Connolly helped push for an outside study of the Abington Police Department to look for ways to reduce personnel turnover. The evaluation found that while the department is one of a few fully-accredited departments in the state, that sharp divisions exist within the ranks. It proposed dozens of recommendations to improve retention, morale, and operations.

In August, the town and Police Chief David Majenski reached a deal allowing the longtime police chief to step down from day-to-day oversight of the department effective Dec. 31, 2020, and use accrued personal time off until his Aug. 31, 2021 retirement date. Deputy Chief Chris Cutter is taking over day-to-day management, while retaining his title. Cutter has already twice briefed the Board of Selectmen on changes being put in to place within the department, including bringing back the first K-9 officer in years.

Connolly said he’s also proud the board chose Scott Lambiase to serve as Town Manager.

“Scott’s been a great addition to this town,” he said.

Connolly, who was a Boston firefighter for 27 years, and moved to Abington in 1988, said he and his wife, Joyce, has planned to move to New Hampshire to be closer to their daughter, Stacy, and her family. Dan Baker, Stacy’s husband, is the pastor at Haverhill Congregational Church, in Haverhill, NH. Both are Abington High School graduates. That relocation plan was delayed after Connolly ran for and won the selectman seat. Now it’s time to make the move, he said.

Connolly, a U.S. Navy veteran who spent eight years on submarines, can be frequently seen driving around town with his wife collecting scrap metal. The hobby started while he was an active firefighter sitting on fire watches at construction sites, peeling insulation off pieces of discarded copper wire. It grew into a small business with the couple collecting and recycling 91,000 pounds of scrap metal from area homes and businesses this past year.

In June, Connolly found a woman’s lost diamond wedding ring at the bottom of a dryer he and his wife had picked up.

Connolly also hosts “Bampa’s Woodshed”, a woodworking video series produced for Abington Community Access & Media. He’s already started building out his woodworking studio at his New Hampshire vacation home.

“Next month I’ll be moving all the tools up to New Hampshire,” he said.

Chapin, an Abington native, is also completing his first term on the Board of Selectmen.

A husband and father of four, Chapin also made the police department a focal point during the past three years, joining with Connolly in pushing for the management study.

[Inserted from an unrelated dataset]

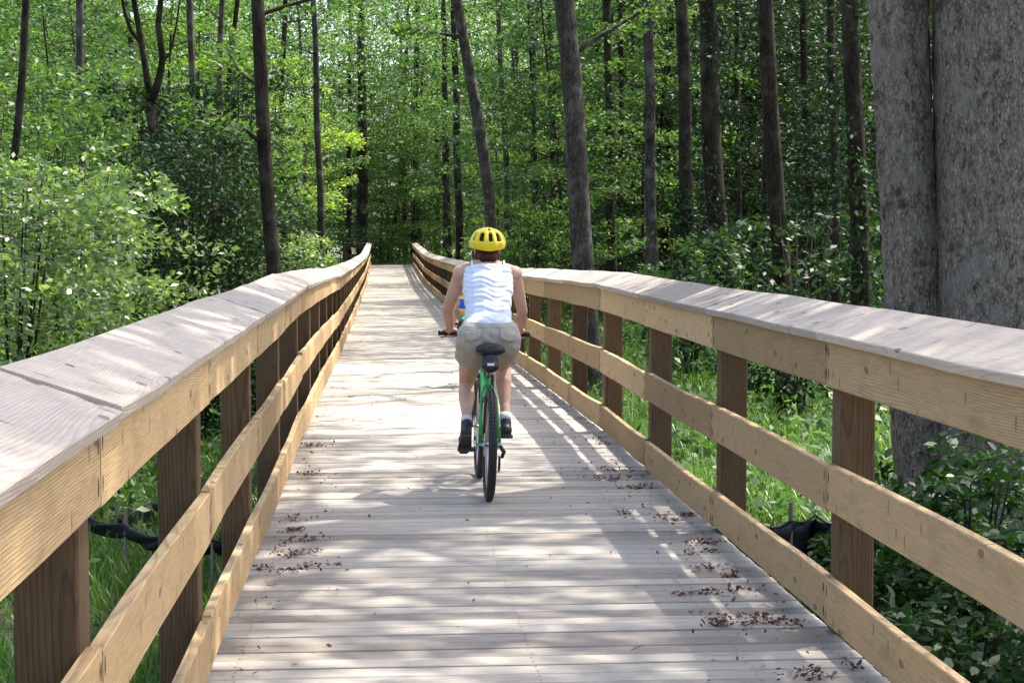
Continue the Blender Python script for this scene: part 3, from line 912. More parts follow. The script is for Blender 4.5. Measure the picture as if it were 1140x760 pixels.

“Having done that, and seeing the results of drastically lowered turnover, I would like to continued to help oversee the implementation of the recommendations given to the department from the study,” said Chapin, an account manager with ChemStation Boston. “Also, I am very excited that we were able to recently form the Abington Affordable Housing Trust and can’t wait to dig in and work on possibly turning some vacant, town owned properties into affordable housing, specifically for our seniors who are being priced out of the community they helped build.”

Chapin said he’ll discuss additional priorities in the coming months.